### Data lines
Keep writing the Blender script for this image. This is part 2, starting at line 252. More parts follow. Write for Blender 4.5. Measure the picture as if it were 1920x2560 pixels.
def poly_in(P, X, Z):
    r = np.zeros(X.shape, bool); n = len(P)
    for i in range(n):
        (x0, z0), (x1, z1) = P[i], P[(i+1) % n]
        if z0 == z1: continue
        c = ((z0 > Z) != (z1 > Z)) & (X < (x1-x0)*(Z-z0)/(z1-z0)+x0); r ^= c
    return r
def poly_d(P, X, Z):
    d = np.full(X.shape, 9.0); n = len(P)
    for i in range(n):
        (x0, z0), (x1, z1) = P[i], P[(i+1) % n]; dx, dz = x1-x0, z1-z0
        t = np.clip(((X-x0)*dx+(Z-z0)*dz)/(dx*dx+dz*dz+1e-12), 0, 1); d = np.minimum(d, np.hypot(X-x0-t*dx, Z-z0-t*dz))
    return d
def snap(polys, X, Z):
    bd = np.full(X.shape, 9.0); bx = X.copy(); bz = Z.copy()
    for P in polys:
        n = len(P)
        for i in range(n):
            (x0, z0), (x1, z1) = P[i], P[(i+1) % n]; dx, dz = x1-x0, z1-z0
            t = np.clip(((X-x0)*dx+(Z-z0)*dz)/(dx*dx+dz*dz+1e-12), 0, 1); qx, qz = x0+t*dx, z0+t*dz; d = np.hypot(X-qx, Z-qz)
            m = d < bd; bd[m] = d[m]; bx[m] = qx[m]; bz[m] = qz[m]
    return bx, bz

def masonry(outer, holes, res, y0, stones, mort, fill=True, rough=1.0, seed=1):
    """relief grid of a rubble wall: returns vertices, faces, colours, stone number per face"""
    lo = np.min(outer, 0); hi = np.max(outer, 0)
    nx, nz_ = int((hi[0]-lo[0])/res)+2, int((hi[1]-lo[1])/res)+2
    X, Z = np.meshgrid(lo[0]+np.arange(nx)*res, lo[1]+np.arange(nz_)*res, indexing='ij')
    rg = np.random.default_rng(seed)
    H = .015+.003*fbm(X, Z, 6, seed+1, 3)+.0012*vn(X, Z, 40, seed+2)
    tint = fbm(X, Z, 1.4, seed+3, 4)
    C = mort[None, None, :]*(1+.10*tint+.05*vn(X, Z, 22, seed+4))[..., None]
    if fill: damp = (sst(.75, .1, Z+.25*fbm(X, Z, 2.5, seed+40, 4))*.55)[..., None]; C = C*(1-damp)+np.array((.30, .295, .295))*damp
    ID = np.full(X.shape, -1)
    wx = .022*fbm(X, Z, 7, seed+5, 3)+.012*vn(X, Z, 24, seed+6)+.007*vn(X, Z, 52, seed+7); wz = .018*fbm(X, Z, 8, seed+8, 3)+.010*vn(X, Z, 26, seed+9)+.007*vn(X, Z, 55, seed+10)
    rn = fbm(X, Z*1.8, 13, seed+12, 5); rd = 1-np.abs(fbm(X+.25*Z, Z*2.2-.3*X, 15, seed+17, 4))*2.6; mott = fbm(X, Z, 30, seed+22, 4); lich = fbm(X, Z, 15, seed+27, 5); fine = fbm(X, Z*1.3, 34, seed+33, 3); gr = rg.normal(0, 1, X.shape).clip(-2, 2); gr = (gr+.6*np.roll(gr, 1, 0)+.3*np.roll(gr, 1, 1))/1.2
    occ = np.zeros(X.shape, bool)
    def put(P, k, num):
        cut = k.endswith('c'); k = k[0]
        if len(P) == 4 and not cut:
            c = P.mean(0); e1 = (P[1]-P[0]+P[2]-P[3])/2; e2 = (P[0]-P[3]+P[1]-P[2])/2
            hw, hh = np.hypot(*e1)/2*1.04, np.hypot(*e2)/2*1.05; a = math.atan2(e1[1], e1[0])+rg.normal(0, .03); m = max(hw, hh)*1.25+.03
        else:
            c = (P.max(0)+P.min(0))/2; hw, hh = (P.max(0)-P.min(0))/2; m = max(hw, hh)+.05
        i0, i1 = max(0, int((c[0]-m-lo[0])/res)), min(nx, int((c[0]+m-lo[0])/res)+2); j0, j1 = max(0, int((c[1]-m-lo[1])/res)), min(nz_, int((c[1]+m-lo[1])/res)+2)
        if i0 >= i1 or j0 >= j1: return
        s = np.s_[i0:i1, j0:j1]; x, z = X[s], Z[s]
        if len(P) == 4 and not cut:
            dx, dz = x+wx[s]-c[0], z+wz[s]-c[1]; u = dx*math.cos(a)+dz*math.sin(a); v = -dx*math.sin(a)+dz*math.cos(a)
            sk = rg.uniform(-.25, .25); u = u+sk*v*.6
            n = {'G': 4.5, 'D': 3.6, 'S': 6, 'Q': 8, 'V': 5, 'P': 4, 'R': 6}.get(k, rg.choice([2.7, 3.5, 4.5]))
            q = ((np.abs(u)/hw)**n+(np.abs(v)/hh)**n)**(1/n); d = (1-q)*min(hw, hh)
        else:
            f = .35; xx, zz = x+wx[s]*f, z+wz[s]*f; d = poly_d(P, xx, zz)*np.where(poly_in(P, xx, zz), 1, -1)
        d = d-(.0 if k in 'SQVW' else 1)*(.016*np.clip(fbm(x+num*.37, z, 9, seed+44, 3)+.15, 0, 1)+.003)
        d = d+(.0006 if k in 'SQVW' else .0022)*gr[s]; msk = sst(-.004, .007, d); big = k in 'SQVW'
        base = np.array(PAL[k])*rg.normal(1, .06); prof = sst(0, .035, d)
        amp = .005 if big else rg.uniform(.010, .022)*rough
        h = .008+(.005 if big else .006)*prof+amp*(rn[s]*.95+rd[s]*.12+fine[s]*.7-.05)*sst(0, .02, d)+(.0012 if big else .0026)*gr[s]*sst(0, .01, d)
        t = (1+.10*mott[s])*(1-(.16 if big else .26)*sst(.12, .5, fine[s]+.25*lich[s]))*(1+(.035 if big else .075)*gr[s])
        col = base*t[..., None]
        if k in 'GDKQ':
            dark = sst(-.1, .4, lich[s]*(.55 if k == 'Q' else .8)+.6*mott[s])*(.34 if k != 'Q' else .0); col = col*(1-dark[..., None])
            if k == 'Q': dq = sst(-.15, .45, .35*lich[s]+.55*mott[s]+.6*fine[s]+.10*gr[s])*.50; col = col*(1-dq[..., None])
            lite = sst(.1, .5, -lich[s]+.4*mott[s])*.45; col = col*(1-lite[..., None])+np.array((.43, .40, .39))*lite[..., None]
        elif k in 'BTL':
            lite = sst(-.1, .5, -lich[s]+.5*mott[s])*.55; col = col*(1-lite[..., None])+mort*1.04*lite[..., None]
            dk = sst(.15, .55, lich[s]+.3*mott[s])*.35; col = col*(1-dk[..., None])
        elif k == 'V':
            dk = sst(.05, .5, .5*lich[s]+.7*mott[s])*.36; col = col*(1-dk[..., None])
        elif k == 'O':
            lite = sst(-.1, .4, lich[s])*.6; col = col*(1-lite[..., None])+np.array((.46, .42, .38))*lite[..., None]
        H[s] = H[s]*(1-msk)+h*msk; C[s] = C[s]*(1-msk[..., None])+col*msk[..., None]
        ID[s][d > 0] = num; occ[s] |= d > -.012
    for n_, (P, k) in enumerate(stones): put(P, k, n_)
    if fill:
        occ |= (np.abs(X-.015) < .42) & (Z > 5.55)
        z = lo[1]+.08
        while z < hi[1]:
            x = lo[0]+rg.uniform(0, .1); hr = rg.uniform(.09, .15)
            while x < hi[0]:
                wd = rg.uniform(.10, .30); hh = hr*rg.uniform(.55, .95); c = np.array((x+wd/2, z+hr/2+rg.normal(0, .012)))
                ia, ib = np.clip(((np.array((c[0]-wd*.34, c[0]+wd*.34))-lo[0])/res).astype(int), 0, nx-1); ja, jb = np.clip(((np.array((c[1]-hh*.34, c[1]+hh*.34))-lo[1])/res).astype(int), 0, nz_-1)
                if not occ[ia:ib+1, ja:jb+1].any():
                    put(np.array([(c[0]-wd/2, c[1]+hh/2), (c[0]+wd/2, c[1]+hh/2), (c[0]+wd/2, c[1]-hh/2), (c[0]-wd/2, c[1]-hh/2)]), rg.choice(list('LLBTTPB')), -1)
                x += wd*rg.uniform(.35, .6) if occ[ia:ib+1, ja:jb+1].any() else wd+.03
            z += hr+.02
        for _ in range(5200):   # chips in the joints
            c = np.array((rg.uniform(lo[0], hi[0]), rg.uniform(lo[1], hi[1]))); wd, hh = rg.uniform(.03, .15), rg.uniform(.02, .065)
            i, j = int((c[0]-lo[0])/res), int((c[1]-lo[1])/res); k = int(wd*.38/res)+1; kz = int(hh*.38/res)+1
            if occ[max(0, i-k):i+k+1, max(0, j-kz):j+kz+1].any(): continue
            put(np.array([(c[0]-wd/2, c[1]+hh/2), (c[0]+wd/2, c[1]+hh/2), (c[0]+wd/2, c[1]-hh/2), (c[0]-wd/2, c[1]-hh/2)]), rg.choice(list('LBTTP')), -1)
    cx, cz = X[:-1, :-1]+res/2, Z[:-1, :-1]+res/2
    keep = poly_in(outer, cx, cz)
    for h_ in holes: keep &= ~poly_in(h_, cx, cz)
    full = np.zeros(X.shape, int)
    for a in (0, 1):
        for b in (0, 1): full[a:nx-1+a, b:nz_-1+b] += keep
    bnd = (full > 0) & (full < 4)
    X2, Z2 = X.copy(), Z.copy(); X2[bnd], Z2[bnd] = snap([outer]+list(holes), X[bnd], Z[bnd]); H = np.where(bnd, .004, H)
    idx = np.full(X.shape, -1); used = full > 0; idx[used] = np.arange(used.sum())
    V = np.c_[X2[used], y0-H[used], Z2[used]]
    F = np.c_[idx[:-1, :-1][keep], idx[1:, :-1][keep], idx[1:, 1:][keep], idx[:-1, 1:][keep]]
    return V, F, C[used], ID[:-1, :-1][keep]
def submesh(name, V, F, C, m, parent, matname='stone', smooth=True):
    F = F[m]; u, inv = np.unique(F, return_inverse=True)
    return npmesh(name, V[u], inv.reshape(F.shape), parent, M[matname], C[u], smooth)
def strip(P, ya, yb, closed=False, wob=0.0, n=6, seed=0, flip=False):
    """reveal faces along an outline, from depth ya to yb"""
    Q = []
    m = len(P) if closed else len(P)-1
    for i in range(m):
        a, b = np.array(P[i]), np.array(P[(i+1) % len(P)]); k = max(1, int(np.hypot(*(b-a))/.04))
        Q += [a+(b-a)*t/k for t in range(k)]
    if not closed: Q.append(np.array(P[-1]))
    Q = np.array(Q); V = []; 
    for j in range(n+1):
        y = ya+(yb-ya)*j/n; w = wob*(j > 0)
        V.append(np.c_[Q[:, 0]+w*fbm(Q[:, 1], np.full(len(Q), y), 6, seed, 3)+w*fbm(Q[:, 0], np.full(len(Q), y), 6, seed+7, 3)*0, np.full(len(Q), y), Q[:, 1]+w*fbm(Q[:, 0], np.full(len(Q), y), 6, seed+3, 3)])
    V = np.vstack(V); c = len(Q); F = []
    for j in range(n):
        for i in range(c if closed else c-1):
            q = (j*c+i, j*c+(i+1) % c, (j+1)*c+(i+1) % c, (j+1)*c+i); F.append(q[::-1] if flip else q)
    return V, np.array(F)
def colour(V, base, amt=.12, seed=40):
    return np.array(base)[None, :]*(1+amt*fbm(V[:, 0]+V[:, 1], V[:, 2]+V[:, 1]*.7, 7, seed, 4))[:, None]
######
- _Objective_
Print only the lines that run from the start of the listing to the line bearing "return bx, bz"; please keep the first line and that last one, exactly as they appear.

- _Answer to this task_
Keep writing the Blender script for this image. This is part 2, starting at line 252. More parts follow. Write for Blender 4.5. Measure the picture as if it were 1920x2560 pixels.
def poly_in(P, X, Z):
    r = np.zeros(X.shape, bool); n = len(P)
    for i in range(n):
        (x0, z0), (x1, z1) = P[i], P[(i+1) % n]
        if z0 == z1: continue
        c = ((z0 > Z) != (z1 > Z)) & (X < (x1-x0)*(Z-z0)/(z1-z0)+x0); r ^= c
    return r
def poly_d(P, X, Z):
    d = np.full(X.shape, 9.0); n = len(P)
    for i in range(n):
        (x0, z0), (x1, z1) = P[i], P[(i+1) % n]; dx, dz = x1-x0, z1-z0
        t = np.clip(((X-x0)*dx+(Z-z0)*dz)/(dx*dx+dz*dz+1e-12), 0, 1); d = np.minimum(d, np.hypot(X-x0-t*dx, Z-z0-t*dz))
    return d
def snap(polys, X, Z):
    bd = np.full(X.shape, 9.0); bx = X.copy(); bz = Z.copy()
    for P in polys:
        n = len(P)
        for i in range(n):
            (x0, z0), (x1, z1) = P[i], P[(i+1) % n]; dx, dz = x1-x0, z1-z0
            t = np.clip(((X-x0)*dx+(Z-z0)*dz)/(dx*dx+dz*dz+1e-12), 0, 1); qx, qz = x0+t*dx, z0+t*dz; d = np.hypot(X-qx, Z-qz)
            m = d < bd; bd[m] = d[m]; bx[m] = qx[m]; bz[m] = qz[m]
    return bx, bz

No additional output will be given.